На другое утро я отправился на Лубянку с бумагами, запечатанными в большой конверт, — я пришел на добрый час раньше, чем было назначено.
Есть не хотелось, да еще и рано было обедать, начало первого часа, но я заставил себя зайти в ресторан где-то недалеко от НКВД. Ресторан был плохой, на столиках лежали грязные скатерти, из кухни доносились грубые женские голоса, и мне невольно вспомнилась фраза, которую Юрий любил цитировать, восхищаясь свободой, с которой Писемский относился к русской грамматике: «Запах какими-то прокисшими щами делал невыносимым жизнь в этом месте».
С трудом преодолев отвращение, я съел две-три ложки невкусного супа и, разрезав бифштекс, оставил его нетронутым на тарелке. Мне не только есть, мне жить не хотелось.

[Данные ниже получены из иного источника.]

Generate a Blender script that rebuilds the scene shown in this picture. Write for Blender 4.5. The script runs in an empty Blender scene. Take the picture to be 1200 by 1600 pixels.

Расплатившись, я побрел по Лубянке, еле переставляя ноги. Остановился перед зеркалом парикмахерской, посмотрел на свое бледное, похудевшее, расстроенное лицо — и вдруг рассердился. Жалкая трусость смотрела на меня, скрываясь в неуверенном взгляде, — и бессонная, унизительная ночь. Надо было справиться с собой — кто знает, а вдруг Берия вызовет меня, перелистав бумаги?